Even what seemed the risky course of having Kevin Rudd address the conference - as a gesture of reconciliation and party unity - played out without a hitch.
Read more: Rudd says Murdoch media is a "political party"
A raid on New South Wales ALP headquarters in Sydney in pursuit of an ICAC investigation into donations was embarrassingly timed but didn’t threaten the narrative at the conference in Adelaide.
The conference was used as a platform for announcements - on housing affordability, the protection of superannuation, the environment, reconciliation, refugees, the pursuit of gender pay equality. There were few votes and only one of them, on a left proposal for a human rights charter, involved a count - the left narrowly lost.
Controversy over signing up to a nuclear weapons ban treaty, on which Anthony Albanese and Penny Wong have different views, was defused by wording that leaves plenty of latitude.
One significant proposal that was passed calls for a Labor government to recognise Palestine, something that various state conferences have been urging strongly.
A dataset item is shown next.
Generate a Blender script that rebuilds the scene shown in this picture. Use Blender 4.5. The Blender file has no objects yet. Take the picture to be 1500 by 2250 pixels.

The role of the unions was proudly acknowledged.
The ACTU secretary Sally McManus told the conference: “The trade union movement is the early warning system for this nation. We are the earthquake sensors in the ocean that feel the tremors before they reach the shores. We are the smoke alarm trying to wake you from your deepest sleep. The siren that makes you look up before it is too late.
"And we are sounding the alarm now. We see the unfairness, we see the fair go being crushed with growing inequality. It is time to listen and to act. And Australian Labor, Bill Shorten, is doing just that.”
It’s notable that in the election for the ALP national executive, the CFMMEU has gone from one representative to two. Its national secretary, Michael O'Connor, is now a member of it. The conference has left open how much the unions will get as Labor unveils more detail of its industrial policy over the coming months.